Devlin described the meeting as “very cordial and constructive.”

“Rory made it clear that in accepting the meeting he was speaking only for himself, although he believes his views are broadly shared by Tiger [Woods] and the other top players,” Devlin wrote. “He also emphasized he was seeking no personal financial gain, he was simply trying to unify the game.”

McIlroy briefly mentioned the meeting after the first round of the Canadian Open when he said he had met Al-Rumayyan.

“I played a pro-am with Yasir in Dubai a few years ago,” McIlroy said last month. “I was with him at a Formula One race randomly a couple years ago in Austin. I saw him in Dubai at the end of last year.

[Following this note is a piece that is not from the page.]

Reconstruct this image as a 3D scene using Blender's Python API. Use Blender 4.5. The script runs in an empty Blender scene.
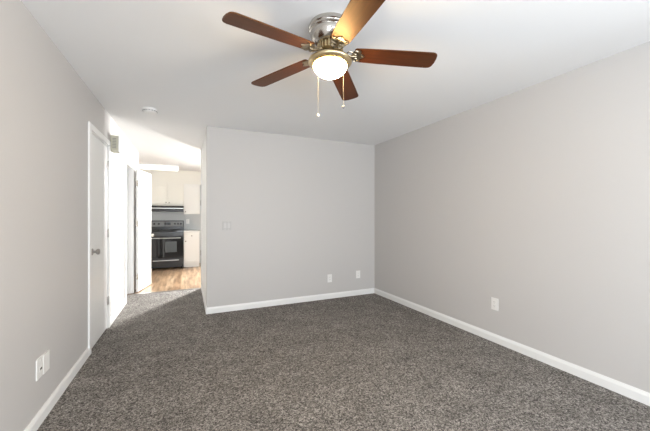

So he’s obviously been in and around the golf world and obviously the wider sports world. … He runs in the same circles as a lot of people that I know.”

Schauffele said he glanced through some of the documents and started to watch a link to the hearing until he decided sleep was more important.

He referred to this as “one of the rockier times” on the PGA Tour but said it would be less unsettling if the players stick together. But his biggest beef was more transparency and players being more involved.

“There isn’t much communication right now and things are a little bit unsettling and there is a bit of a divide between management and the players, if you want to call it that,” he said. “And my hope is that a positive thing coming from that will be more communication, more transparency and sort of understanding which direction the tour will go with us being sort of the ambassadors of it.”

Meanwhile, the Scottish Open is about to start and the Open Championship is next week, the final major of the year, with the FedEx Cup playoffs a month later.

“I just try to keep my head down and play golf,” Scheffler said. “I don’t get too involved in a lot of that stuff. I love playing golf on the PGA Tour, and that’s the spot for me. I’m hoping that’s going to exist for a long time. I felt like we were doing a good job before and then the agreement happened and now we have to navigate the whole deal.”

He said while he appreciates the private nature of the negotiations, “I just wish that definitely our player reps need to be more involved in the process.”